Hertzberg claims that the very nature of the Vietnam War made it impossible for America to be victorious, and thus our engagement was immoral. He argues that “for the ‘moral cause’ to be clinched, the war must be judged to have been winnable — winnable, moreover, at a lower cost in suffering and death than the cost of the communist victory.” Thus to determine if the ends justify the means, there must be an end to journey toward. The War on Terror seems to have no such end — a reality even the president seems to see now.

Hertzberg argues that the Vietnam War was unwinnable not because we lacked military strength or even the will, but because the North Vietnamese were willing to pay any price, were willing to suffer any millions of causalities, for the sake of victory. Thus, it does not seem to defy logic to declare that terrorists whose sole combat technique is to kill themselves along with their victims will, too, suffer any amount of causalities to destroy their enemies. This war, then, is unending, so long as Islamist terrorists can find even one more person willing to die for the cause. If it is unending, then it is unwinnable as well. According to Hertzberg, then, we are fighting an immoral war.

If the label “immoral” strikes readers as too harsh, consider Hetzberg’s analysis of the Vietnam War. According to Hertzberg, the American conscience led us to “choose to not win” the war — the only way to win would have been to completely destroy all of North Vietnam, which was “beyond our moral capabilities,” as Hertzberg quotes author Norman Podhoretz as putting it. “It wasn’t cowardice that finally impressed us to quit,” argues Hertzberg. “It was conscience.” The reward of the war’s end and the likely temporary safety of South Vietnam was not valuable enough to justify the moral cost of obliterating North Vietnam, and thus the American conscience deemed the war unwinnable.

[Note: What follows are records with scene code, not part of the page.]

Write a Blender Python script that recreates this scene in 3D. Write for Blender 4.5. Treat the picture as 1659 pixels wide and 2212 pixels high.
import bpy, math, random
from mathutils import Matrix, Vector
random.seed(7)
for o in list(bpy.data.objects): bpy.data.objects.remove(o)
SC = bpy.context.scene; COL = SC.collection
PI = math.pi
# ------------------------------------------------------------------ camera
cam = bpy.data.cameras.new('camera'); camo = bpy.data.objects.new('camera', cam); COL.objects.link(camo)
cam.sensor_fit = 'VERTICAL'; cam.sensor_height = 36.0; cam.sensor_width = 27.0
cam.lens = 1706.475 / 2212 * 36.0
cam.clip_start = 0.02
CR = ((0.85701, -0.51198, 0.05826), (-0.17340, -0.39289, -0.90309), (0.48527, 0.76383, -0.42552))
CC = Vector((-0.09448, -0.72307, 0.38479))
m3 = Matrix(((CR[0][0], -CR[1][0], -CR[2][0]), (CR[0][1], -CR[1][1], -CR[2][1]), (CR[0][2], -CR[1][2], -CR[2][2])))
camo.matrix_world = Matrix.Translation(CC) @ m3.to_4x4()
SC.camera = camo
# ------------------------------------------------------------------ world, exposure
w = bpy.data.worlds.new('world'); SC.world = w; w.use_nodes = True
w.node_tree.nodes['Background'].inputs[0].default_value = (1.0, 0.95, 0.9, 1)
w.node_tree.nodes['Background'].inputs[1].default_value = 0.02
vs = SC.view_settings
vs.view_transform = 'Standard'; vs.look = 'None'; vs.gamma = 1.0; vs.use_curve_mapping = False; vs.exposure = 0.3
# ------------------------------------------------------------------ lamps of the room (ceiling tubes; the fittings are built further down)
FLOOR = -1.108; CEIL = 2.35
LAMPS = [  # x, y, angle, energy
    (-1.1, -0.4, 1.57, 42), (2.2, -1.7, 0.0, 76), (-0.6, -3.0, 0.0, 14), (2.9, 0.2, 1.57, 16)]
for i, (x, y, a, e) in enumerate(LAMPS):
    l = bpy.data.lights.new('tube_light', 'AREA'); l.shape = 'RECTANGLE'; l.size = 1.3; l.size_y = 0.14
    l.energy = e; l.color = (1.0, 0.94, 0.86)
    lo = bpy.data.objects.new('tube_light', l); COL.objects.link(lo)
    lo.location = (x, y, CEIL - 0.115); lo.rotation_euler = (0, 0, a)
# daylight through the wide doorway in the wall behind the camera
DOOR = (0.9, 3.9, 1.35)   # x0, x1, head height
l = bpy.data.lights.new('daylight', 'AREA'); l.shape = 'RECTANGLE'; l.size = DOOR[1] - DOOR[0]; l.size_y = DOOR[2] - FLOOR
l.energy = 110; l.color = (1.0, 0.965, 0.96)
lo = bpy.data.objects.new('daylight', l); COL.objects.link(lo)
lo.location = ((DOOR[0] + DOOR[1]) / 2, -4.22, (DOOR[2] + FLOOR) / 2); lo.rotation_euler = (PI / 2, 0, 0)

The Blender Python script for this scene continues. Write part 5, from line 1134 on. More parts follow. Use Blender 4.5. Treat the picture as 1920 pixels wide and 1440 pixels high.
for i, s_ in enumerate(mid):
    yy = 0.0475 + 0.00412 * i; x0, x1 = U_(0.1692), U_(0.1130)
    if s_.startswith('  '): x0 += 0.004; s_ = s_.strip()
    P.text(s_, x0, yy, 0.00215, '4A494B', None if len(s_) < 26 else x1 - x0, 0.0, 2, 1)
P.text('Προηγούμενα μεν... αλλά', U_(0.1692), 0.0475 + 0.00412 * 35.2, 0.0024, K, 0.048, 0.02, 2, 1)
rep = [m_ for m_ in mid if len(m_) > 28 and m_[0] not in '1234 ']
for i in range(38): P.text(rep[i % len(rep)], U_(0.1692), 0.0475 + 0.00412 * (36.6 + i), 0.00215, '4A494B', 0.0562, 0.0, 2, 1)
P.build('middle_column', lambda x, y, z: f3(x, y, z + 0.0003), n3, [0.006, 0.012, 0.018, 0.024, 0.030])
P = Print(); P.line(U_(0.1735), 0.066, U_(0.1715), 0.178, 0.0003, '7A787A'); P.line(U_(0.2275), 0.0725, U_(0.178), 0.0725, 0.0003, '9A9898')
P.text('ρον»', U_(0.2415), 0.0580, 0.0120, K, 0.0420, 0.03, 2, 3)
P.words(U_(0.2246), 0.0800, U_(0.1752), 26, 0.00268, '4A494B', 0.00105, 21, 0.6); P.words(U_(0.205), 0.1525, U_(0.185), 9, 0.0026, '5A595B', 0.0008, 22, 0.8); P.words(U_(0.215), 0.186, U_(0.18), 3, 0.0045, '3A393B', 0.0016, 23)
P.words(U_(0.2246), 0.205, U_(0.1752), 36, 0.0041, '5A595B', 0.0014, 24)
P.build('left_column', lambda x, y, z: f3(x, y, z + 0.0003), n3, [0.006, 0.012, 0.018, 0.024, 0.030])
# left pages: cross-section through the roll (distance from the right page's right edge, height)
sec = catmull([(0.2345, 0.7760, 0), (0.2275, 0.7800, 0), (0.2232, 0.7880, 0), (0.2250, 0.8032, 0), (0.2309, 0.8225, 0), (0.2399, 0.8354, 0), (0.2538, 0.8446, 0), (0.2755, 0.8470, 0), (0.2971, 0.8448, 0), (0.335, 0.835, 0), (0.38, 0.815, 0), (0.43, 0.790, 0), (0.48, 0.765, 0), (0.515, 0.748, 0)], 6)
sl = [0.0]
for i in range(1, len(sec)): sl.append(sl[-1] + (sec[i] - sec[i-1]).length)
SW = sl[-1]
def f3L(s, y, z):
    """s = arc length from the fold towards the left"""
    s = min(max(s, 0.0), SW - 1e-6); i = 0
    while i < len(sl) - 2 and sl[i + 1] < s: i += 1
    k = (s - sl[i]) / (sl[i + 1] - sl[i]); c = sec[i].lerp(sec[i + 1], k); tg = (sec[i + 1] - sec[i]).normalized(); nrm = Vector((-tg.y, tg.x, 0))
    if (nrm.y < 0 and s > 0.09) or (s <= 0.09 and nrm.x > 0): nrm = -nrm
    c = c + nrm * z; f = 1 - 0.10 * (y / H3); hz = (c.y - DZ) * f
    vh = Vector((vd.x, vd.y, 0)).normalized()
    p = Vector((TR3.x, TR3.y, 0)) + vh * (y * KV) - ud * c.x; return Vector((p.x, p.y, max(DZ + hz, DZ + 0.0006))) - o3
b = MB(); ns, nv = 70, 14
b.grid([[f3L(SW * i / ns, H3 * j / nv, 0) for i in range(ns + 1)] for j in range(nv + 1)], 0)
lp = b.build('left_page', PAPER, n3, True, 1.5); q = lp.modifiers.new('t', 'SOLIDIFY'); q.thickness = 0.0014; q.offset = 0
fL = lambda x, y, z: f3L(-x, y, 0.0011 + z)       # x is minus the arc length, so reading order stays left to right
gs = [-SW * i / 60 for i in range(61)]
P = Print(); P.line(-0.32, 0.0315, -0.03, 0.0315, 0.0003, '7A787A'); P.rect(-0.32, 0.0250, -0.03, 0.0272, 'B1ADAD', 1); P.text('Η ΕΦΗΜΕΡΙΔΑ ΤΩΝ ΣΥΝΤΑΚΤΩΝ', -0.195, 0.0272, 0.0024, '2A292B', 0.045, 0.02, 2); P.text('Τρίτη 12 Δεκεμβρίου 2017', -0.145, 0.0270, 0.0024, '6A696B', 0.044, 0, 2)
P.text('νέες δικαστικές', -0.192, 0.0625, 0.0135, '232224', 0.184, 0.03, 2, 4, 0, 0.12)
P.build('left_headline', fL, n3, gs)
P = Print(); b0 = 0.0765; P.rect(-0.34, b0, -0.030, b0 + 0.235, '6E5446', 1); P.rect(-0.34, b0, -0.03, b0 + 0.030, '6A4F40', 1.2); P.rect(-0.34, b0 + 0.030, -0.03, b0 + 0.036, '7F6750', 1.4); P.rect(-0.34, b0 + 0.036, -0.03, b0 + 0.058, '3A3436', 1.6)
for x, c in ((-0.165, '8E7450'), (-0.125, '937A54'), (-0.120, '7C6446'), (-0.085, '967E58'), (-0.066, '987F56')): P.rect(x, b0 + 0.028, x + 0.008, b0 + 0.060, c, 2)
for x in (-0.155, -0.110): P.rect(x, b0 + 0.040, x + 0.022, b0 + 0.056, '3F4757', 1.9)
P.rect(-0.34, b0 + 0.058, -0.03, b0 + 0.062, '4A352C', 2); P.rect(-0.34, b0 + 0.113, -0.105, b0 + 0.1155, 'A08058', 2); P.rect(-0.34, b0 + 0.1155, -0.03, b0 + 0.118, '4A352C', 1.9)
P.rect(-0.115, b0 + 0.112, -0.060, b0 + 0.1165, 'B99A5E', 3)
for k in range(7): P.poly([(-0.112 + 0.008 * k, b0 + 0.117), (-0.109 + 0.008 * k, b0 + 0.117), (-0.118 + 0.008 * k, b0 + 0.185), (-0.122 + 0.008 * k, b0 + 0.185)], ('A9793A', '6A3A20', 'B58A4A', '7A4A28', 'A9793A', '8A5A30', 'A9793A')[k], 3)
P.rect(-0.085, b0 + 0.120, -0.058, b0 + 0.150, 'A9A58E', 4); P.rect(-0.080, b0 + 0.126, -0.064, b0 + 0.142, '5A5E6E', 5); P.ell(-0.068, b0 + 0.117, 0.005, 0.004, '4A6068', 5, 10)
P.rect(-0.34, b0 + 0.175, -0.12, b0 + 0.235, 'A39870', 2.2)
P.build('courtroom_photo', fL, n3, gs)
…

But what does this have to do with Iraq? Hertzberg’s argument forces us to think about what the American conscience would allow today. If “winning” the war on terror demands the destruction of a handful of terrorist-harboring Middle Eastern countries, as it very well could, are we as a people prepared to pay that price? We were not in 1974; does the fact that America was attacked on our own soil change that fact 30 years later? It seems that Bush hopes that our thirst for revenge is so insatiable that Americans will abandon the conscience that demanded the end of a mistaken war in Vietnam and will willingly support him as he plunges blindly ahead toward an unseen and, what’s worse, unattainable goal.

Most frightening about Hertzberg’s prescient article is his closing words where he naively declares that if America launches an invasion of another country for similar reasons as it did Vietnam “the public would insist on a full and prompt discussion of its aims, purposes, and prospects — not out of cynicism but out of a healthy, skeptical, democratic spirit of self-government.” How unfortunately wrong Hertzberg’s convictions proved to be — when Bush declared Iraq the next front in the terror campaign, skeptics were labeled un-American. In fact, when the War on Terror itself became the centerpiece of all political dialogue after Sept. 11, Americans were not granted the luxury, or did not demand the duty, of examining the morality of this war — instead, we allowed our conscience to tilt, wholeheartedly dashing into what should have been the familiar territory, the battlefield morass.

Ho Chi Minh declared to the French in the late 1940s, “You can kill 10 of my men for every one I kill of yours, but even at those odds, you will lose and I will win.” When we are up against a force that will suffer any number of casualties, withstand any amount of beating, we must decide if it is beyond our moral capabilities to win this war. Our collective conscience eventually prevailed in Vietnam. And since it failed to even slow our rush into this next quagmire, I at least hope it can ultimately prevail today.

Ali Frick is a sophomore in Davenport College.